*Work to be completed*.
Every line below is to be quoted exactly, with nothing added or dropped.

Begin Supplied information

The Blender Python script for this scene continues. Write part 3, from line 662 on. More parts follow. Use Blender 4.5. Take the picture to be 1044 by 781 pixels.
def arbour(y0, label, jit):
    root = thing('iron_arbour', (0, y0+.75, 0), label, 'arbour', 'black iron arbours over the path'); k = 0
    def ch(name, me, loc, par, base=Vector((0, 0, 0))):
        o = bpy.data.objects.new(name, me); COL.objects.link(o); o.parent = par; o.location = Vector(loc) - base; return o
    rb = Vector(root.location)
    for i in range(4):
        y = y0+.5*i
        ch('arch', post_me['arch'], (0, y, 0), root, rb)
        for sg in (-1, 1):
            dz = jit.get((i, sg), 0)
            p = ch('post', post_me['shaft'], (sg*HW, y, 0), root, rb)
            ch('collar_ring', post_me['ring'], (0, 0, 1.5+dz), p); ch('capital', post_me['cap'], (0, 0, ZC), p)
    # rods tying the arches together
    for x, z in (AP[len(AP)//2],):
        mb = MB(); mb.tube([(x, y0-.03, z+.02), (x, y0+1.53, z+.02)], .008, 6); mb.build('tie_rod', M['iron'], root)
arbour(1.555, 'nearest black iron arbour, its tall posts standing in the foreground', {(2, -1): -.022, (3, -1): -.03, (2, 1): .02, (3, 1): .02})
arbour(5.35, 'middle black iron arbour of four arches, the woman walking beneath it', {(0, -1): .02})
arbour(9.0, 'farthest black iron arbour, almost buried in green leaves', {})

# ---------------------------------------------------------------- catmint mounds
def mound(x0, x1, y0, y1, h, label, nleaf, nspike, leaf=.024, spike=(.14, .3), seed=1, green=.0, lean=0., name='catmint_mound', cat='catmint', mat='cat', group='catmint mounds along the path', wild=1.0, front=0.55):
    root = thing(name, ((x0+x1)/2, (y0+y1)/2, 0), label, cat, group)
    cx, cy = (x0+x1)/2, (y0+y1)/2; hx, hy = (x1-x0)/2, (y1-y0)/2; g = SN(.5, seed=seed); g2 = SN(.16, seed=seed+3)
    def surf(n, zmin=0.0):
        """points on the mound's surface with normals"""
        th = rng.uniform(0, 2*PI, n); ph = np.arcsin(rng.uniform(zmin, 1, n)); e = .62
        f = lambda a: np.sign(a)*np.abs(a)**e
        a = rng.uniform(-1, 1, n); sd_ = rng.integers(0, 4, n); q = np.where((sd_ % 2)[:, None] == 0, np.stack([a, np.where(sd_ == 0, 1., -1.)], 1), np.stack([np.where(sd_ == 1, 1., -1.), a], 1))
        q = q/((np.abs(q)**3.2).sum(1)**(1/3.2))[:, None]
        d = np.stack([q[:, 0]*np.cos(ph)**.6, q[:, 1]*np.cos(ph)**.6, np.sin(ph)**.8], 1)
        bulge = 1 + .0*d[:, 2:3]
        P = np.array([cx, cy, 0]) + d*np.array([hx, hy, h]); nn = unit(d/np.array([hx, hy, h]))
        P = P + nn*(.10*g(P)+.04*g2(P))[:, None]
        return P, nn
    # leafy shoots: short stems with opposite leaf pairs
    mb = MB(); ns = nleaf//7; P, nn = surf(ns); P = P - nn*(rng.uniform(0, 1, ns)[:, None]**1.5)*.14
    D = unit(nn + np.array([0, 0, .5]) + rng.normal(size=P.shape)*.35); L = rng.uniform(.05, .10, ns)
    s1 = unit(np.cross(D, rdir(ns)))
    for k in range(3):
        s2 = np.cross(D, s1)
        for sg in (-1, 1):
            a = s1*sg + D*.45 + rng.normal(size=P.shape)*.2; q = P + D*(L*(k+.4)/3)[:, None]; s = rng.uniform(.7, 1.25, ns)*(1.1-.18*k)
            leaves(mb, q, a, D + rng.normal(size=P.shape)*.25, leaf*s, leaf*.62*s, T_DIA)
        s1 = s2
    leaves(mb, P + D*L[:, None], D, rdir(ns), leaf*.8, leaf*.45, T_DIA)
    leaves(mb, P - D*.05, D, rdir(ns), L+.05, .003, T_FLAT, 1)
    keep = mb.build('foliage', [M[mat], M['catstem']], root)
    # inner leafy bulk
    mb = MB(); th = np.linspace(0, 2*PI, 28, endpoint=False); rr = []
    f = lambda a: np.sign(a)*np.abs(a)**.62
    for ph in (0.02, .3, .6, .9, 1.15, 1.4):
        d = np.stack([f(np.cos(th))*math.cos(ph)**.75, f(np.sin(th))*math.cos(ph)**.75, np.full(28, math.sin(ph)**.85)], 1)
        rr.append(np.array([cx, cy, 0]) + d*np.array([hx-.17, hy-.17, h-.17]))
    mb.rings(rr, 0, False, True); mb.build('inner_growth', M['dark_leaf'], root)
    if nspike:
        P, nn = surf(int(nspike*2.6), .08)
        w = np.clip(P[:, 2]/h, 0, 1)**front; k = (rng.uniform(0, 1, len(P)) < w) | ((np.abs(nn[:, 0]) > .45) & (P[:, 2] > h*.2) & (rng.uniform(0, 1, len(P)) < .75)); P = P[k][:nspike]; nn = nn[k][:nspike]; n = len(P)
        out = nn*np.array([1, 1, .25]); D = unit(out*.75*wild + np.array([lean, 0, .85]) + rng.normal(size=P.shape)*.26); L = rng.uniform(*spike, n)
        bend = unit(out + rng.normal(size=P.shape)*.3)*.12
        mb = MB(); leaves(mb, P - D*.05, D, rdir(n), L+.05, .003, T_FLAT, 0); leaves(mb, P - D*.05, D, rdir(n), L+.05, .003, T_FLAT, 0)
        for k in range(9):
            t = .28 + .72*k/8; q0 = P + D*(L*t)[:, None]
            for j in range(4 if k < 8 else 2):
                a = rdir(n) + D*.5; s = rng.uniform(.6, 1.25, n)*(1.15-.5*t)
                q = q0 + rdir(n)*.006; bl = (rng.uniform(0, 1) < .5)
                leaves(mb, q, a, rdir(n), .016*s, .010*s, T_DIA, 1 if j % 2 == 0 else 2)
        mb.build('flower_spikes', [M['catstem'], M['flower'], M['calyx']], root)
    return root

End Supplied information

*Response*.
The Blender Python script for this scene continues. Write part 3, from line 662 on. More parts follow. Use Blender 4.5. Take the picture to be 1044 by 781 pixels.
def arbour(y0, label, jit):
    root = thing('iron_arbour', (0, y0+.75, 0), label, 'arbour', 'black iron arbours over the path'); k = 0
    def ch(name, me, loc, par, base=Vector((0, 0, 0))):
        o = bpy.data.objects.new(name, me); COL.objects.link(o); o.parent = par; o.location = Vector(loc) - base; return o
    rb = Vector(root.location)
    for i in range(4):
        y = y0+.5*i
        ch('arch', post_me['arch'], (0, y, 0), root, rb)
        for sg in (-1, 1):
            dz = jit.get((i, sg), 0)
            p = ch('post', post_me['shaft'], (sg*HW, y, 0), root, rb)
            ch('collar_ring', post_me['ring'], (0, 0, 1.5+dz), p); ch('capital', post_me['cap'], (0, 0, ZC), p)
    # rods tying the arches together
    for x, z in (AP[len(AP)//2],):
        mb = MB(); mb.tube([(x, y0-.03, z+.02), (x, y0+1.53, z+.02)], .008, 6); mb.build('tie_rod', M['iron'], root)
arbour(1.555, 'nearest black iron arbour, its tall posts standing in the foreground', {(2, -1): -.022, (3, -1): -.03, (2, 1): .02, (3, 1): .02})
arbour(5.35, 'middle black iron arbour of four arches, the woman walking beneath it', {(0, -1): .02})
arbour(9.0, 'farthest black iron arbour, almost buried in green leaves', {})

# ---------------------------------------------------------------- catmint mounds
def mound(x0, x1, y0, y1, h, label, nleaf, nspike, leaf=.024, spike=(.14, .3), seed=1, green=.0, lean=0., name='catmint_mound', cat='catmint', mat='cat', group='catmint mounds along the path', wild=1.0, front=0.55):
    root = thing(name, ((x0+x1)/2, (y0+y1)/2, 0), label, cat, group)
    cx, cy = (x0+x1)/2, (y0+y1)/2; hx, hy = (x1-x0)/2, (y1-y0)/2; g = SN(.5, seed=seed); g2 = SN(.16, seed=seed+3)
    def surf(n, zmin=0.0):
        """points on the mound's surface with normals"""
        th = rng.uniform(0, 2*PI, n); ph = np.arcsin(rng.uniform(zmin, 1, n)); e = .62
        f = lambda a: np.sign(a)*np.abs(a)**e
        a = rng.uniform(-1, 1, n); sd_ = rng.integers(0, 4, n); q = np.where((sd_ % 2)[:, None] == 0, np.stack([a, np.where(sd_ == 0, 1., -1.)], 1), np.stack([np.where(sd_ == 1, 1., -1.), a], 1))
        q = q/((np.abs(q)**3.2).sum(1)**(1/3.2))[:, None]
        d = np.stack([q[:, 0]*np.cos(ph)**.6, q[:, 1]*np.cos(ph)**.6, np.sin(ph)**.8], 1)
        bulge = 1 + .0*d[:, 2:3]
        P = np.array([cx, cy, 0]) + d*np.array([hx, hy, h]); nn = unit(d/np.array([hx, hy, h]))
        P = P + nn*(.10*g(P)+.04*g2(P))[:, None]
        return P, nn
    # leafy shoots: short stems with opposite leaf pairs
    mb = MB(); ns = nleaf//7; P, nn = surf(ns); P = P - nn*(rng.uniform(0, 1, ns)[:, None]**1.5)*.14
    D = unit(nn + np.array([0, 0, .5]) + rng.normal(size=P.shape)*.35); L = rng.uniform(.05, .10, ns)
    s1 = unit(np.cross(D, rdir(ns)))
    for k in range(3):
        s2 = np.cross(D, s1)
        for sg in (-1, 1):
            a = s1*sg + D*.45 + rng.normal(size=P.shape)*.2; q = P + D*(L*(k+.4)/3)[:, None]; s = rng.uniform(.7, 1.25, ns)*(1.1-.18*k)
            leaves(mb, q, a, D + rng.normal(size=P.shape)*.25, leaf*s, leaf*.62*s, T_DIA)
        s1 = s2
    leaves(mb, P + D*L[:, None], D, rdir(ns), leaf*.8, leaf*.45, T_DIA)
    leaves(mb, P - D*.05, D, rdir(ns), L+.05, .003, T_FLAT, 1)
    keep = mb.build('foliage', [M[mat], M['catstem']], root)
    # inner leafy bulk
    mb = MB(); th = np.linspace(0, 2*PI, 28, endpoint=False); rr = []
    f = lambda a: np.sign(a)*np.abs(a)**.62
    for ph in (0.02, .3, .6, .9, 1.15, 1.4):
        d = np.stack([f(np.cos(th))*math.cos(ph)**.75, f(np.sin(th))*math.cos(ph)**.75, np.full(28, math.sin(ph)**.85)], 1)
        rr.append(np.array([cx, cy, 0]) + d*np.array([hx-.17, hy-.17, h-.17]))
    mb.rings(rr, 0, False, True); mb.build('inner_growth', M['dark_leaf'], root)
    if nspike:
        P, nn = surf(int(nspike*2.6), .08)
        w = np.clip(P[:, 2]/h, 0, 1)**front; k = (rng.uniform(0, 1, len(P)) < w) | ((np.abs(nn[:, 0]) > .45) & (P[:, 2] > h*.2) & (rng.uniform(0, 1, len(P)) < .75)); P = P[k][:nspike]; nn = nn[k][:nspike]; n = len(P)
        out = nn*np.array([1, 1, .25]); D = unit(out*.75*wild + np.array([lean, 0, .85]) + rng.normal(size=P.shape)*.26); L = rng.uniform(*spike, n)
        bend = unit(out + rng.normal(size=P.shape)*.3)*.12
        mb = MB(); leaves(mb, P - D*.05, D, rdir(n), L+.05, .003, T_FLAT, 0); leaves(mb, P - D*.05, D, rdir(n), L+.05, .003, T_FLAT, 0)
        for k in range(9):
            t = .28 + .72*k/8; q0 = P + D*(L*t)[:, None]
            for j in range(4 if k < 8 else 2):
                a = rdir(n) + D*.5; s = rng.uniform(.6, 1.25, n)*(1.15-.5*t)
                q = q0 + rdir(n)*.006; bl = (rng.uniform(0, 1) < .5)
                leaves(mb, q, a, rdir(n), .016*s, .010*s, T_DIA, 1 if j % 2 == 0 else 2)
        mb.build('flower_spikes', [M['catstem'], M['flower'], M['calyx']], root)
    return root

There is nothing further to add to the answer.